Now we take the cloud and collapse it into a star like the Sun (the number of atoms I gave is roughly the number of atoms in the Sun, though of course in the Sun they are a plasma with separate electrons and nuclei, not bound into atoms). The mass of the star will be less than the original total mass of the cloud. And in order to form the star, we will have had to extract energy from the system equal to the difference in the masses. (The simplest way to extract the energy would be to let the atoms collide as the cloud collapses, and extract the radiation from the collisions.) Extracting that energy is key; if we don't--if, for example, we confine the cloud in a box that prevents any radiation or anything else from escaping during the collapse process--then the final mass of the system will be the same as the initial mass, since there's no way for it to lose any energy or radiate anything away and therefore no way for it to change its mass.

I'm not sure if I understand how a object can loose mass in a stable orbit?

You're missing the point. The object starts out at rest at infinity. If we just let it free-fall to the radius of the ISCO, it won't be in a stable orbit; it will be moving too fast. So if we want to put it into a stable orbit in the ISCO, we have to slow it down (and we also have to change its direction so it is moving tangentially instead of radially). The process of slowing it down will extract energy from the system, and that energy extraction reduces the mass of the system, as observed from infinity. (Note that local measurements of the object's mass will show it to be unchanged; it's only measurements of the system as a whole from a large distance that will show a reduction in mass.)

in this case the obejct will also loose mass if it falls into a star or a black hole?

Only if we control the process of falling in order to extract energy from it.
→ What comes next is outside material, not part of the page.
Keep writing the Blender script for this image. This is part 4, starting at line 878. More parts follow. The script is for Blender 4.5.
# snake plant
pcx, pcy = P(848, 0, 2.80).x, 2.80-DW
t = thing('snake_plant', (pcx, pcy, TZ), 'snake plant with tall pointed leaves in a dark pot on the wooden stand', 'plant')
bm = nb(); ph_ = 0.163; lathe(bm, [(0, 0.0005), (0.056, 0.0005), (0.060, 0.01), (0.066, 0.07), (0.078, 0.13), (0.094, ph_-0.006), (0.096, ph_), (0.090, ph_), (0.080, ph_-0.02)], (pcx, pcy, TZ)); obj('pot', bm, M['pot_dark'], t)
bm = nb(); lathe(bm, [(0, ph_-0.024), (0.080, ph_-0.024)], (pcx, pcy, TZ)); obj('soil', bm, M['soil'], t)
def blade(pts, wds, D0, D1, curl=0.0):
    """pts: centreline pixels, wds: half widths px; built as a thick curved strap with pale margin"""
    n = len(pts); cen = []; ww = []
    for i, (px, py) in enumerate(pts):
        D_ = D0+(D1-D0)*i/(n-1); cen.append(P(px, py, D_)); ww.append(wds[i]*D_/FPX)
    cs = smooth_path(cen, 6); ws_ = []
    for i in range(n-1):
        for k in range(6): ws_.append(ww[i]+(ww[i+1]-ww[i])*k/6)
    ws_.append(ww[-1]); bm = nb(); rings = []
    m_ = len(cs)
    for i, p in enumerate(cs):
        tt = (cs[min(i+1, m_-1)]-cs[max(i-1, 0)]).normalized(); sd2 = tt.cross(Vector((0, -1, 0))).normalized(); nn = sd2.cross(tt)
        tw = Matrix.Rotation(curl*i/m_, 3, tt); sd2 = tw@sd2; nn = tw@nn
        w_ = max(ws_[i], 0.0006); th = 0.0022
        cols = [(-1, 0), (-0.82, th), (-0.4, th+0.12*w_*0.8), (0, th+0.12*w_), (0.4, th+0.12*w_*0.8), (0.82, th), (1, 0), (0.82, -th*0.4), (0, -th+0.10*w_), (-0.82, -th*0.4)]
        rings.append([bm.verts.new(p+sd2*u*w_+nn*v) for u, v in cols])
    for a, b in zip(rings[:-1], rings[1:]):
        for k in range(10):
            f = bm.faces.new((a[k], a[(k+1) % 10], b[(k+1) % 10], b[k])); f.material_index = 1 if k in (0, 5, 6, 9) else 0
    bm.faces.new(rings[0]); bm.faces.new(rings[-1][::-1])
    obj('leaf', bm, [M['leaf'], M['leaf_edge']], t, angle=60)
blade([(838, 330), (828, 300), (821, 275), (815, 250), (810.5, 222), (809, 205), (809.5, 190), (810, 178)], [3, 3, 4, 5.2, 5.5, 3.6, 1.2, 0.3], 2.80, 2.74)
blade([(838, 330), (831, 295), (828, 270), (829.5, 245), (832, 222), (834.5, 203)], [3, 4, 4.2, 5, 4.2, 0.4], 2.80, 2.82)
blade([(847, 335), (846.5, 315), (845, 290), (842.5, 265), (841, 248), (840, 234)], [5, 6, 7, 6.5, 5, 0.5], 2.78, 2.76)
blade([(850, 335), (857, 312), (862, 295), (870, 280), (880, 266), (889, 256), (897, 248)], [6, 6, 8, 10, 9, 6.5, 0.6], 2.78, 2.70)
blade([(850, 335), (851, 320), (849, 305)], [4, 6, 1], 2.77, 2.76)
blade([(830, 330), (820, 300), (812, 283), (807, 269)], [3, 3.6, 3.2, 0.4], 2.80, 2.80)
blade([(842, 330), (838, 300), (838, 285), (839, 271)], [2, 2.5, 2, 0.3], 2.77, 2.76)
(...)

If we just let the object free-fall into the star or the hole, the total mass of the final system (star or hole + object that fell in) will be the same as the sum of the masses of the pieces beforehand (star or hole + object).

Or would the mass only reduced in the case of the star? Because the radiation can't escape from the black hole?

It would be possible in principle for some energy to be radiated away when the object hits the surface of the star; but probably not much, because a star doesn't have a solid surface. Nothing at all would be radiated away if the object free-falls into a black hole, even in principle.